Restate the span of lines that starts with the line containing "struct('trim_6', bm, M_INTD)" and ends with the line containing "bm = bm_new(); add_box(bm, (S_END / 2, 9.0, 3.0), (S_END", word for word, including both, with nothing else.
START
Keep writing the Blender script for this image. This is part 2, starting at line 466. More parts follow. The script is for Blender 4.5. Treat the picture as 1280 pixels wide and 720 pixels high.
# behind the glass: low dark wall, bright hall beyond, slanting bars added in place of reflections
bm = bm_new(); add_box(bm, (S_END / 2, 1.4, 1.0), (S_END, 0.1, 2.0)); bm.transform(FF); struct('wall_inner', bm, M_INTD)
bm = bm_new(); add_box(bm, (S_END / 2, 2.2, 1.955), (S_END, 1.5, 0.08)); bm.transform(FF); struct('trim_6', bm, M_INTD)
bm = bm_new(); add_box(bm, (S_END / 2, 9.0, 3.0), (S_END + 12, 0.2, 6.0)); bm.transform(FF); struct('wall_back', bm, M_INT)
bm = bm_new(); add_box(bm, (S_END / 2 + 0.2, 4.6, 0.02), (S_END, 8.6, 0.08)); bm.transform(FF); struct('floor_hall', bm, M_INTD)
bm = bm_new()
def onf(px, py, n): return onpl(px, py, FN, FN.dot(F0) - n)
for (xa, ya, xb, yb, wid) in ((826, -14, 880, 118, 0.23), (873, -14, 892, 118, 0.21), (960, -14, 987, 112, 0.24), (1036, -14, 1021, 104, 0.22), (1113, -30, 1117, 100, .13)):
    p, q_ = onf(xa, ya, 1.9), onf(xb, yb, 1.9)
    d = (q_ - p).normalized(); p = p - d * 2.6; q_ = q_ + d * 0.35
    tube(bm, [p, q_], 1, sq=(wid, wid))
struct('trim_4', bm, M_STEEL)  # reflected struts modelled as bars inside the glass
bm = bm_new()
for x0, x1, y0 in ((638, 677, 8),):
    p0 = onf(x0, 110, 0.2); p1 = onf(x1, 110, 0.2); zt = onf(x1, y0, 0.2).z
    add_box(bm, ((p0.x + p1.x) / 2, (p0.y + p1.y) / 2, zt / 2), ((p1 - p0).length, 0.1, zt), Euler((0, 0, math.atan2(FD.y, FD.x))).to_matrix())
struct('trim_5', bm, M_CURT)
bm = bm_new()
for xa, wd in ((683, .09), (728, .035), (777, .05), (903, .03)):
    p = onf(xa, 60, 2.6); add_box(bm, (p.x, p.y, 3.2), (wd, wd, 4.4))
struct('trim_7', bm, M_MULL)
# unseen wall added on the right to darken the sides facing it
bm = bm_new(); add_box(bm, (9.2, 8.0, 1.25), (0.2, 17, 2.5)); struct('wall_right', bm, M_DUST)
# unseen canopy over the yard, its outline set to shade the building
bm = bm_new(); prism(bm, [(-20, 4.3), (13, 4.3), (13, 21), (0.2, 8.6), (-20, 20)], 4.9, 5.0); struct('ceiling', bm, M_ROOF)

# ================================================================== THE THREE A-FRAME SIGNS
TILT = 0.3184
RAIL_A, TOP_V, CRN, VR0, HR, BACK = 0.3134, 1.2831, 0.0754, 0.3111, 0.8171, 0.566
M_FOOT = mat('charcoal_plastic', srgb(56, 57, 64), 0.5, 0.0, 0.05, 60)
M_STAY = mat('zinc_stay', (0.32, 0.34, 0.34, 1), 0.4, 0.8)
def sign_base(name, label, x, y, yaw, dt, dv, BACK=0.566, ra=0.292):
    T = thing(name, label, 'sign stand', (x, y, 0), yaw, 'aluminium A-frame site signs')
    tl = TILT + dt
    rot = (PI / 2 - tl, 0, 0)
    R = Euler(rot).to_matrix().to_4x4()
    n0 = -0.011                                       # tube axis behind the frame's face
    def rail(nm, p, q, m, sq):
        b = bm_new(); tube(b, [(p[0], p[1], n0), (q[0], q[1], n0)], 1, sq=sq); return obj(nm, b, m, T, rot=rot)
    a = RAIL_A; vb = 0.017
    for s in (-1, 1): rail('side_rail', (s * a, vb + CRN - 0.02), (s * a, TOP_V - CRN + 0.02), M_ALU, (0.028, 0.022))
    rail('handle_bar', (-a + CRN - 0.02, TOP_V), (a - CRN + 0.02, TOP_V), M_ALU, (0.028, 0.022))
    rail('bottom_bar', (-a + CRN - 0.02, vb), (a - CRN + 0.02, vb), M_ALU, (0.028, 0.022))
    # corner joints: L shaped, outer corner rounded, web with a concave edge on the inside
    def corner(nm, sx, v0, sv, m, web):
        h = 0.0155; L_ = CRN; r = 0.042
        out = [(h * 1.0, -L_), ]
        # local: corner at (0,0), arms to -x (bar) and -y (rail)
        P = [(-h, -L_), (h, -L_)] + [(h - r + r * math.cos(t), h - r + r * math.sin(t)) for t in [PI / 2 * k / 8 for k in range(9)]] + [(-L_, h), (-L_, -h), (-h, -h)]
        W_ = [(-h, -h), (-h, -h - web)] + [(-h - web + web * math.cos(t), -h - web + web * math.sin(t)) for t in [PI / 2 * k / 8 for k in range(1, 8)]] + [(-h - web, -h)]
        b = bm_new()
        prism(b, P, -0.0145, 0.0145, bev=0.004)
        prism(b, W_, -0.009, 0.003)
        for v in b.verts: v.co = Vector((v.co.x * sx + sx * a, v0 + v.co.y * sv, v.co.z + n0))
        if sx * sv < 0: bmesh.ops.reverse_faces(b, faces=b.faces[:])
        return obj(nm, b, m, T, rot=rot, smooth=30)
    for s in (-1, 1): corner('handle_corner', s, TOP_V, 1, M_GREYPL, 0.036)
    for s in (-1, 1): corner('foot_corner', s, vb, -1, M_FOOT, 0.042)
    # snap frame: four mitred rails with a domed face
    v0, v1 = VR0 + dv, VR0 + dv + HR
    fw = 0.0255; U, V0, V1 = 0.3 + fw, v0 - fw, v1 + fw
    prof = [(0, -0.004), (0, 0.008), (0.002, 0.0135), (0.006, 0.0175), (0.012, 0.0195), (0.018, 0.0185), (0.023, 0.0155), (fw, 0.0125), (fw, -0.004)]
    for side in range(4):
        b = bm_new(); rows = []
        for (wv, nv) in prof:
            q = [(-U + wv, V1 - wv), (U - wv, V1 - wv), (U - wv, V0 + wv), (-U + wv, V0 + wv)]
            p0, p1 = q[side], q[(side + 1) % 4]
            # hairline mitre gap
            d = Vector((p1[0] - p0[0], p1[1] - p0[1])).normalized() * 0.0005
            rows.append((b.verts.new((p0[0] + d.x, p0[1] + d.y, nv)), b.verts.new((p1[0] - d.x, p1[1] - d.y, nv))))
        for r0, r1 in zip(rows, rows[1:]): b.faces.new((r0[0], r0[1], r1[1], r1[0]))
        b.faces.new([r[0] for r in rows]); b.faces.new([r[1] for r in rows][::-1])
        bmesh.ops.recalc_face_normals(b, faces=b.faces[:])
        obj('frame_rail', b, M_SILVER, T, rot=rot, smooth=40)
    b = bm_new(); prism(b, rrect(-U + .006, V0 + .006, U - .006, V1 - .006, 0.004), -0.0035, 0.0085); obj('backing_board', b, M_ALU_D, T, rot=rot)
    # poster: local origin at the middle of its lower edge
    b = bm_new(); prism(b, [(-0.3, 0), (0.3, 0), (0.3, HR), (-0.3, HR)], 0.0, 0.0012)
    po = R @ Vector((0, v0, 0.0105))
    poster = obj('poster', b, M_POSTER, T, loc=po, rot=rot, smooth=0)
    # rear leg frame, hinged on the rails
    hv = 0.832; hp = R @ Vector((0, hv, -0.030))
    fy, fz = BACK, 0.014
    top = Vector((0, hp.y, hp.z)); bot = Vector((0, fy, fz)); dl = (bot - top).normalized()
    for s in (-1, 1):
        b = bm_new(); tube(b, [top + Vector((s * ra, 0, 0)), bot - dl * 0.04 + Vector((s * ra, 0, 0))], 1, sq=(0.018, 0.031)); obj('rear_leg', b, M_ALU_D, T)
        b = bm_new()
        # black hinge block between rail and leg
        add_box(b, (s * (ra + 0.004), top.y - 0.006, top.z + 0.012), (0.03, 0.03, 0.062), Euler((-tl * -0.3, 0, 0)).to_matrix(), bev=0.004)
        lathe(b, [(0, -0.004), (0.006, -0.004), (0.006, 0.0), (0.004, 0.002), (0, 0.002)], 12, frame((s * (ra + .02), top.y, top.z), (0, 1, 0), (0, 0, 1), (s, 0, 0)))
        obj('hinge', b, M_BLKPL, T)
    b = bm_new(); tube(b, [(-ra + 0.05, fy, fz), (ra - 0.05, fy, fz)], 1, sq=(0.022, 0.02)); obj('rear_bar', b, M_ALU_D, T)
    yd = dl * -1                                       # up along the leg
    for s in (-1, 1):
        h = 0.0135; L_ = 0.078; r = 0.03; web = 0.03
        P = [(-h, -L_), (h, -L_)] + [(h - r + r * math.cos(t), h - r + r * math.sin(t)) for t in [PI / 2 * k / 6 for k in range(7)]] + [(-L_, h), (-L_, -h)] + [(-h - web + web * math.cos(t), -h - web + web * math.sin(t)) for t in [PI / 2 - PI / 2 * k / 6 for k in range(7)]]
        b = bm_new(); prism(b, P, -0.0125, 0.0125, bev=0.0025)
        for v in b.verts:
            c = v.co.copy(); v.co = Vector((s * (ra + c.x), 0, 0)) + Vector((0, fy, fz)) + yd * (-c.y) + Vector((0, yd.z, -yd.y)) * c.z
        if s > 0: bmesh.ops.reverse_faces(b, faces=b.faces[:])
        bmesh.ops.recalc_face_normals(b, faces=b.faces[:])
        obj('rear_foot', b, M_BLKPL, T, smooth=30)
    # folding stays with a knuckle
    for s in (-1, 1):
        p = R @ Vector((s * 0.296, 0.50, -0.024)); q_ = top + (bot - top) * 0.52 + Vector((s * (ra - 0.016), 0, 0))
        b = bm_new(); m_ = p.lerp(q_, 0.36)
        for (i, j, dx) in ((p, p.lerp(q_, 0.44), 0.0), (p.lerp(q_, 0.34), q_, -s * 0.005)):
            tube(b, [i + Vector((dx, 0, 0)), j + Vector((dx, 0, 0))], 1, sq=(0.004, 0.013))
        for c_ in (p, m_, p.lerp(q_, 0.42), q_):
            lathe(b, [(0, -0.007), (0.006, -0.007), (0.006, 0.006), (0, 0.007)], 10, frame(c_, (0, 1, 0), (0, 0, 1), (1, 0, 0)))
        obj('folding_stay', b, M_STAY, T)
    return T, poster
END
» **ANSWER**:
bm = bm_new(); add_box(bm, (S_END / 2, 2.2, 1.955), (S_END, 1.5, 0.08)); bm.transform(FF); struct('trim_6', bm, M_INTD)
bm = bm_new(); add_box(bm, (S_END / 2, 9.0, 3.0), (S_END + 12, 0.2, 6.0)); bm.transform(FF); struct('wall_back', bm, M_INT)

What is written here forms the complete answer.